It was the summer of 2018 when I first read through the graphic novel series “Diary of a Wimpy Kid,” and one page in particular caught my attention. It was a picture of the main character’s best friend, a clumsy child named Rowley, having a great time fishing with his father. His father didn’t judge Rowley’s faults, and Rowley didn’t fear that his father would disrespect or judge him. They interacted like best friends, but when I looked around my house, I was met with silence. My parents sat there quietly, minding their own business. I envied Rowley’s family, but the significant age gaps in my family made it difficult to achieve a similar family dynamic — while Rowley felt free around his family, mine felt suffocating. Every time I wanted to start a conversation, I was scared that I would be criticized because I felt like I wasn’t mature enough to understand them.
Whenever people hear about the age gaps between me and my sisters, it always shocks them. I have three sisters, who are older than me by 9, 16 and 18 years respectively. This meant that by the time I had hit the age of 2, the house was half empty, and by 9 years old, the house had become a shell of its vibrant past. The work table in the hall was unoccupied, the game consoles had fallen out of use and even the youngest of my sisters had left for college.
It was a moody sight. I envied my sister’s childhood experiences, the perpetual chatter and music within the house. But in the present, as I walked out of my room, I saw just my father working and constantly thought about how my life would have been different if I had grown up with my siblings.
The day my parents retired, I realized just how young I was. My sisters had reached adulthood before my parents retired, yet I was still stuck in middle school. It made me think about the future — I had 18 years fewer to spend with my family than my eldest sister. The facts haunted me, I wanted more time with my family to get close to them, to feel supported and beloved.
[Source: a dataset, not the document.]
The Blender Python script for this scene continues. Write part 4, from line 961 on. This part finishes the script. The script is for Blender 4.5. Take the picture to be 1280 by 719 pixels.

My first goal was to get closer to my family. I wanted my family to support me at my worst. When my sisters returned home, I would bust into their room uninvited and get a little too stalker-like. I was annoyed that we didn’t quite feel comfortable around each other and they saw me as the awkward, annoying little brother — the little brother they never got to know. I would ask them to bring me places, and when we went on family outings, I started to be the first out the door, waiting for everyone else.
Then as I thought about their age, I realized that my parents would only be by my side till I was in my 40s to 50s, which meant I only had so many years to prove my ability to succeed. It placed me on a time limit. Then reflecting upon my life, I also realized that compared to other children I was doing very little academically. Yet I wanted my parents to see me and a successful future? I knew I needed to change something.
And this led to my second goal: to prove myself to my parents quickly. They were already in their late 50’s, encouraging me to do more in the time I still had with them. I would think about how empty my schedule had been and decided I wanted to achieve more academically, hoping I could become someone my parents could show off before old age degraded their bodies. Suddenly I, a child who had hated all things academic, had begun walking up to my parents and encouraging them to sign me up for more classes to prove I was a capable child. Most of all, though, I just wanted to impress them and grow closer to them.
The reality was that I was late to the party. I was an only child. I had sisters, but I lived life as if I didn’t. My sisters weren’t cold either — they would take me out and treat me to boba; yet the silence in the car was loud. In the past I had taken their presence for granted, I never wanted to leave my calls to join them during family outings or talk to them. Yet now I want to know them better. I wanted good memories I could look back on in the future. I wanted Rowley’s family life. I would still try to strike up conversations with my parents every once in a while, but those mainly consisted of me listening to stories about their past, rather than laughs and deeper connection.

These thoughts would stay with me even up to eighth grade, and my goals made me sleepless. Not only did the thought of their deaths horrify me, but I felt I had missed a huge amount of family history. My sisters had grown up with people in the house they could depend on, while I was treated like a nephew by my siblings and an employee by my parents. I wanted more from my life and my family. In my panic, I realized that I was chasing a life that had long gone. My sisters had already grown up and left for good, and the life I had searched so hard for was never coming back.
Although I had missed the peak of our household and was living a fundamentally different life, that didn’t mean it had to be worse. While I missed out on my sisters’ childhoods, I realized I could forge my own through new experiences and memories.
From this point on, I would have to get over the past and try again. I started more casual conversations with my parents and sisters and talked to them about my life more. I stopped hiding my personal life and hobbies from them — after all, they were family. I would sit in the living room, chattering away with my sisters about my life and recent events, while I learned more about them than ever before. For once I felt equal and respected, they spoke to me like an adult, like one of them. Most of all, I felt a dynamic, genuine connection between us.
I saw progress from this effort. By last summer, my sisters and I had a more casual sibling relationship, and I no longer felt like I was being interviewed for a job when I talked to them. I even had the guts to troll my mom. By not limiting the way I talk to my family, I earned chances to really get to know them. Then by taking steps to curate my own experiences, it allowed me to get more out of the time I spent with family. Every time my sister returned for a week, I would find time to spend with her, and every time I was free, I was outside my room, usually participating in a movie night with my parents.
I had stopped dreaming for someone else’s idealistic, but unrealistic life. Instead, I made a life that is personal to me by learning to value my time with not only my family, but also the people around me. By taking initiative in my relationships I achieved more closely-knit relationships. So max out your photo albums with pictures of great memories so one day in the future, you won’t regret that you didn’t spend more time with them, because you achieved the most possible value from the time you had.